Este convencimiento de posesión y exclusividad se presenta como justificación de que los judíos reclamen “la posesión de la tierra prometida” como algo propio, una herencia material que les hace dueños de un territorio y de unas prebendas atribuidas a sus remotos antepasados, al margen de que su posesión y disfrute tenga que ignorar los derechos de sus legítimos poseedores durante los cerca de dos mil años precedentes. Para Israel, obviamente, no existe el otro.
Después del horror de la Segunda Guerra Mundial y los efectos devastadores del Holocausto en los campos de exterminio, era de justicia encontrar una solución para el pueblo judío, como lo sería para otros pueblos que han sufrido o sufren genocidios semejantes, como es el caso de los armenios, de los kurdos, de los hutus y otras etnias africanas o, por centrarnos en un sangrante ejemplo del siglo XXI, la situación de los rohinyás, un pueblo sin tierra y sin identidad, arrojados como escoria de Birmania. Lo que ya no es de justicia, es que la reubicación de ese pueblo, el judío, rescatado y realojado en un determinado territorio, desplace a sus legítimos habitantes por el hecho de haber podido contar con el respaldo de la mayor potencia del mundo.

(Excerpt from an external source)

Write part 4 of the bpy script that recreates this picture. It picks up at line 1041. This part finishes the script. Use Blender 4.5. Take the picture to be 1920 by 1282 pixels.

Partiendo de ese mismo razonamiento, determinados sectores cristianos no sólo defienden con gran entusiasmo los hipotéticos derechos históricos del Israel redivivo, sino que ellos mismos reclamen para sí derechos analógicos como nuevo pueblo escogido por Dios, si no en lo territorial (aunque ya se hizo en tiempos de las cruzadas con respecto a Jerusalén) sí erigiéndose en gestores y administradores de la gracia divina, negando a otras religiones su capacidad de poder ser también “pueblo de Dios”, recorriendo diferentes caminos. Para estos sectores cristianos el otro no existe.